$(V, \omega)$ symplectic vector space a$W \subseteq V$ linear subspace. We define the reduced space $(\bar W , \bar \omega)$ as $\bar W = W/(W \cap W^\omega)$, equipped with the form $\bar\omega ([v], [w]) := \omega(v, w)$ for all $v, w \in W$. Prove that $\bar\omega$ is a symplectic form
I have already shown that $\bar \omega$ is well-defined, bilinear,skew-symmetric, but I am unsure on how to prove $\bar \omega$ is non degenerate
My try:
Let $[w]\in \ker \bar \omega \iff \bar\omega([w],[v])=0, \forall [v]\in \bar W$ $\iff \omega(w,v)=0, \forall v \in W$ ...(*)
$\iff w \in \ker \omega $
I am unsure about (*), can I go from $\forall [v]\in \bar W$ to $\forall v\in W$? and how do I proceed from here?
For reference:
Here are more steps: fix $[v] \in \bar{W}$, and assume that $\bar{\omega}([v],\cdot) = 0$. We will show that $\omega(v,w) = 0$ for all $w\in W$. To do so, we write $\omega(v,w) = \bar{\omega}([v],[w]) = 0$, by assumption.

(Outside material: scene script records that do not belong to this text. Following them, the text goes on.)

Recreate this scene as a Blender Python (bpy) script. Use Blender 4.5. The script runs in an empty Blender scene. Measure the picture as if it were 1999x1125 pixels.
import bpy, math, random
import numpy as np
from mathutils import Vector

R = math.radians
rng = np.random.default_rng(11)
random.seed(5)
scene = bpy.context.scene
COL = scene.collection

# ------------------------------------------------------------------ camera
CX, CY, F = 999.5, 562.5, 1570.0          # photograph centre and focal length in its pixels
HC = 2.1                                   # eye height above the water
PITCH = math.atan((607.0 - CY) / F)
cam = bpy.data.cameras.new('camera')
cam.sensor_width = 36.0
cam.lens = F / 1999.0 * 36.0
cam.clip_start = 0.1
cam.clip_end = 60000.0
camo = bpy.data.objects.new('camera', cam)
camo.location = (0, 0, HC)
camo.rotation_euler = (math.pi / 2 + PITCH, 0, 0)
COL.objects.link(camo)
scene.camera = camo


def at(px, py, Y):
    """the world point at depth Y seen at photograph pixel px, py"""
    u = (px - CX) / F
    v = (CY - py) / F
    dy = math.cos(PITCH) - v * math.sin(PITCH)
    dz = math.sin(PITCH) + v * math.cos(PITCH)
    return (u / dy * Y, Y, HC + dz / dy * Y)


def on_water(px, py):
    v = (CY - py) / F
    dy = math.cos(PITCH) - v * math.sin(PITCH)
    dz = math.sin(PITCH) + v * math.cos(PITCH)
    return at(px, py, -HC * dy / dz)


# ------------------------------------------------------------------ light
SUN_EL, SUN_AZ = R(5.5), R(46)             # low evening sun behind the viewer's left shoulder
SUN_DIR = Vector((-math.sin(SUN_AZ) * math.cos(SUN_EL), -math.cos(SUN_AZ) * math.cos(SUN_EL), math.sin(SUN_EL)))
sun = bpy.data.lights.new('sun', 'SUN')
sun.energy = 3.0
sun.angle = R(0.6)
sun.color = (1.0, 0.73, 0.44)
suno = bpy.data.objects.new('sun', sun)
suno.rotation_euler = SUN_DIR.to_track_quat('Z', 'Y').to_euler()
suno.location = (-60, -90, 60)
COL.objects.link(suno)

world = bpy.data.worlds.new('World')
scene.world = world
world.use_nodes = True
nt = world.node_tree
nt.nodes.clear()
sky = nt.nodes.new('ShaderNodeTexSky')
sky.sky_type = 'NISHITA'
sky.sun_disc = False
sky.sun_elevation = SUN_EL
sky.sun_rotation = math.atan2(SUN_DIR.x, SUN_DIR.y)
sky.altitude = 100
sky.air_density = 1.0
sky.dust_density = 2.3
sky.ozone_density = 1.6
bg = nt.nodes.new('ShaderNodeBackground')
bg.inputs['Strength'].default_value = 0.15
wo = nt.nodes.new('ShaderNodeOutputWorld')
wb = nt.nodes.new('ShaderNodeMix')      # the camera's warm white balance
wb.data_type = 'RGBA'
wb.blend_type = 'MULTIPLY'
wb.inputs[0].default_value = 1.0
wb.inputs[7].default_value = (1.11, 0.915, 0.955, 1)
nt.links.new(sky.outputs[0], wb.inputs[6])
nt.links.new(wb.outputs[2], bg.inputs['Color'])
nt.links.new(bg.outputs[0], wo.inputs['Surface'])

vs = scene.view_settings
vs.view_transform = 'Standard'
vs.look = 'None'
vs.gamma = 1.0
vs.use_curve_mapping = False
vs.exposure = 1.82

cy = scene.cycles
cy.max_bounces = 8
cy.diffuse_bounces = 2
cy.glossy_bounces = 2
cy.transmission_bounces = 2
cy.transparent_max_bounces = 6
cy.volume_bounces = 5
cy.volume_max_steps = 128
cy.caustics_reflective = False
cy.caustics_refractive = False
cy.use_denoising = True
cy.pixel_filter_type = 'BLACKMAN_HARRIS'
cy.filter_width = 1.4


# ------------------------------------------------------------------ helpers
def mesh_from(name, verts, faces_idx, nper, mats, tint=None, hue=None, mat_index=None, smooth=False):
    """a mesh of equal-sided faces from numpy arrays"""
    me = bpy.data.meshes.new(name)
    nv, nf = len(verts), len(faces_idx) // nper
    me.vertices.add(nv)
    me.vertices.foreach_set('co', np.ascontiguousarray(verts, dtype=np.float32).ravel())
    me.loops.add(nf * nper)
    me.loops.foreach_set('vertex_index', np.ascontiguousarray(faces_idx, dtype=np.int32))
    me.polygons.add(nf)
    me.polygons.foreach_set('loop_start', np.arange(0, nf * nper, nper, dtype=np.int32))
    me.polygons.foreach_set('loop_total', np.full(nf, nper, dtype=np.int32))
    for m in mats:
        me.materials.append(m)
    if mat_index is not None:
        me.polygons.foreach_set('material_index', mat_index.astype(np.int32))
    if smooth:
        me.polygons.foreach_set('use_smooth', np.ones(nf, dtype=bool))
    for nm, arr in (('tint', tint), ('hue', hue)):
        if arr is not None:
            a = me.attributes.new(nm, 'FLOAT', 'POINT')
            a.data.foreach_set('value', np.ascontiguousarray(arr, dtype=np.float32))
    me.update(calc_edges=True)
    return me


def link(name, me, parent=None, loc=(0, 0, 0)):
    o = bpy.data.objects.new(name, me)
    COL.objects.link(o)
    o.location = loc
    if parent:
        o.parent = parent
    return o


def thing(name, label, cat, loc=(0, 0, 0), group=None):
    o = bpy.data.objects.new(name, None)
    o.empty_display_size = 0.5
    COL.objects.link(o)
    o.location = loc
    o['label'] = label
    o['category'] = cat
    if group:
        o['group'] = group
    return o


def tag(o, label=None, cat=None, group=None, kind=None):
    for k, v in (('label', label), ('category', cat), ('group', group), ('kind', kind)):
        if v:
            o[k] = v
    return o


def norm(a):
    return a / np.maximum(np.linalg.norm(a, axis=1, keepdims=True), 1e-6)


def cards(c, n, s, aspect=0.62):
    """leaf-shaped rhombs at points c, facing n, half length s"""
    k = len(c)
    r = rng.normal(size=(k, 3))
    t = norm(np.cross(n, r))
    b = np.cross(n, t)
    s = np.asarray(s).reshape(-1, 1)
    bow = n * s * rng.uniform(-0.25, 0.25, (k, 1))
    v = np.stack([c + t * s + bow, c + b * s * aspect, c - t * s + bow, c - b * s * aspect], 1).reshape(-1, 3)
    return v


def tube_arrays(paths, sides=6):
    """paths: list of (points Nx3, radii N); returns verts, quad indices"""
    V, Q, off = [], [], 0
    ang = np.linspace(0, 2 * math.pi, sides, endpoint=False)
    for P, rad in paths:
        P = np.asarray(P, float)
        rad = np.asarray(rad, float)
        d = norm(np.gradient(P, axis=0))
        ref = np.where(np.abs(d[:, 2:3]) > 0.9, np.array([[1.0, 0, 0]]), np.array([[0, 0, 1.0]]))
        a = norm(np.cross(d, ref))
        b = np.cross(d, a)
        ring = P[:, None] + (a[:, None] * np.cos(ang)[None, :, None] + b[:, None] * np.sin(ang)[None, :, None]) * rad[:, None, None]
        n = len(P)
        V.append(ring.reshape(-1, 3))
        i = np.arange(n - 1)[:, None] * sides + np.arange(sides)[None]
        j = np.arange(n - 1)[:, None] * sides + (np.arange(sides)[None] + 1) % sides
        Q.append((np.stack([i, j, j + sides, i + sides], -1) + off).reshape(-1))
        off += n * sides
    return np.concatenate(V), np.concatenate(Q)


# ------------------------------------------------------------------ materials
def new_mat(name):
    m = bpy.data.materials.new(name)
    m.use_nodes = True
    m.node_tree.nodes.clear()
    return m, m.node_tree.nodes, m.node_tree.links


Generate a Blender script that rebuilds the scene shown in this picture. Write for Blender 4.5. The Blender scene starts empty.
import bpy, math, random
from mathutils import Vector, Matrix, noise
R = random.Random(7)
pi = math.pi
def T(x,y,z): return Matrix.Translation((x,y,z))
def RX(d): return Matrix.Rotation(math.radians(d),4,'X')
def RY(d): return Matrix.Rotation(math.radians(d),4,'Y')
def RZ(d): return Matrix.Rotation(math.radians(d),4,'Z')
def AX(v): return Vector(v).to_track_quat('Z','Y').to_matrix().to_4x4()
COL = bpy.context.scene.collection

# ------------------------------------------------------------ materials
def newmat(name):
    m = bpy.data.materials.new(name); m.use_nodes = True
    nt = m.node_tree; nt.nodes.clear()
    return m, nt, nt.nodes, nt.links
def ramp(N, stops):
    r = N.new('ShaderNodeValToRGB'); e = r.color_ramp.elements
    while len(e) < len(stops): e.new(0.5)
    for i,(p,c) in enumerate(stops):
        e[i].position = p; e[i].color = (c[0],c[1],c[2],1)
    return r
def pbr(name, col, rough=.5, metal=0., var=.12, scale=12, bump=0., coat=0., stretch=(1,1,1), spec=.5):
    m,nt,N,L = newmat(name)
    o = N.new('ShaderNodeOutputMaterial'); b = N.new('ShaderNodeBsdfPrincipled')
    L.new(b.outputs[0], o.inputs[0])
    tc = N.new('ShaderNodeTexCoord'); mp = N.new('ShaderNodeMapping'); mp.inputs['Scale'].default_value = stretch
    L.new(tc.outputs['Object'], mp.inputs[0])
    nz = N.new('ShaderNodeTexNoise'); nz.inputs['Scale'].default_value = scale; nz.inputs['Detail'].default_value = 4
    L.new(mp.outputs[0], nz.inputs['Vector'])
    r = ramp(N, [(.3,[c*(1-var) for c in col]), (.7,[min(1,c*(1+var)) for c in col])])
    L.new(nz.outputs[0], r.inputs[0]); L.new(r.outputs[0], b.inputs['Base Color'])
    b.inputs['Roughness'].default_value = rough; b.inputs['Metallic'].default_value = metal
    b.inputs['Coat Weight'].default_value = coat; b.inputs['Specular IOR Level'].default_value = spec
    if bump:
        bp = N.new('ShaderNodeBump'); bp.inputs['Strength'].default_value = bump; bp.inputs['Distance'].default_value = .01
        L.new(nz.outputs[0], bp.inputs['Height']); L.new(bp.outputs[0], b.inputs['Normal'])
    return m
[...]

This means that $v\in W^\omega$. But we had $v\in W$ to begin with (or else $[v]$ would not make sense), so $v\in W\cap W^\omega$ and therefore $[v] = [0]$ by definition of quotient (we have shown that $\ker\bar{\omega} = 0$, i.e., $\bar{\omega}$ is non-degenerate).